Por Christopher Barnard, The New York Times

Ty Sunderland andava de lá para cá, a cabeça inclinada, a concentração toda sobre o celular. Eram 17h52, faltavam oito minutos para que os 500 convidados que esperava subissem a bordo da embarcação da Circle Line Sightseeing Cruises, onde ofereceu uma festa em 18 de junho, e o sistema de som ainda não tinha sido ajustado. O DJ e organizador de eventos de 32 anos que vive no Brooklyn já começara a mandar mensagens de texto para um engenheiro. A questão ameaçava com turbulência o início de “Gayflower: Spice Girls”, acontecimento inaugural da temporada anual de festas flutuantes que começou em 2018 e ganhou nome inspirado no Mayflower, navio que saiu com os peregrinos da Inglaterra rumo a Plymouth, em Massachusetts, em 1620.

Desde a concepção, cada evento é uma homenagem a um nome do pop, tanto na música quanto nas roupas. Os convidados, na grande maioria homens gays, geralmente chegam em trajes inspirados no artista que está sendo celebrado. Enquanto o engenheiro de som terminava de acertar os alto-falantes, Sunderland confessou como esperava que os convidados honrassem o grupo de garotas britânicas do pop dos anos 90 que ficou conhecido por sucessos como “Wannabe” e “Spice Up Your Life”, composto orginalmente por Scary, Sporty, Ginger, Baby e Posh.

— Quero ver quintetos, quero ver referências, quero ver vestidinhos Gucci — começou ele, referindo-se aos modelitos pretos usados por Posh, nome de palco de Victoria Beckham, que trocou a carreira de Spice Girl pela de estilista. — Ela é sinônimo de moda. Eu adoro, e ela sempre foi referência — completou Sunderland, que já tinha sido assistente do departamento de compras da loja de departamentos Barneys New York antes de se tornar figurinha carimbada na noite.

Contou também que começou a usar preto e branco porque as cores ajudavam a reconhecê-lo nas casas noturnas, e pensara em usar um minivestido preto naquela noite, mas acabou optando por um dos quase cem bonés da Stampd que possui, em preto e branco, uma calça de agasalho Adidas no mesmo contraste e uma jaqueta preta da Nike sobre a camiseta das Spice Girls. As peças separadas, concluiu, eram mais apropriadas para quem ficaria nas picapes, em mar aberto, a temperaturas que podiam chegar a 15 °C.

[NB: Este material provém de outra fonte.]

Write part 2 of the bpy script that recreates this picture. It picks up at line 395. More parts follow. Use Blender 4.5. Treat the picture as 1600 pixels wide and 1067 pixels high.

DJ Ty Sunderland, que organiza a festa “Gayflower: Spice Girls” em barco em Nova York — Foto: Jonah Rosenberg/The New York Times

DJ Ty Sunderland, que organiza a festa “Gayflower: Spice Girls” em barco em Nova York — Foto: Jonah Rosenberg/The New York Times

Mas a praticidade não era grande preocupação para os convidados, que conferiam Manhattan depois de embarcar no Píer 83 do Rio Hudson. Ivan Lizardi, de 27 anos, outro fã de Posh Spice, usava um pretinho básico que comprara na Zara.

— Posh é minha favorita porque é a que menos se esforçava; só ficava ali, sentada, sendo bonita. Minha cara! — disse ele, que trabalha na plataforma de streaming Paramount+.

Sean Riordan, de 30 anos, que saíra da Califórnia para fazer ali sua despedida de solteiro, vestia uma roupa que todo fã do grupo reconhece: um vestido estampado com a bandeira britânica, famoso no corpo de Geri Horner, a Ginger Spice.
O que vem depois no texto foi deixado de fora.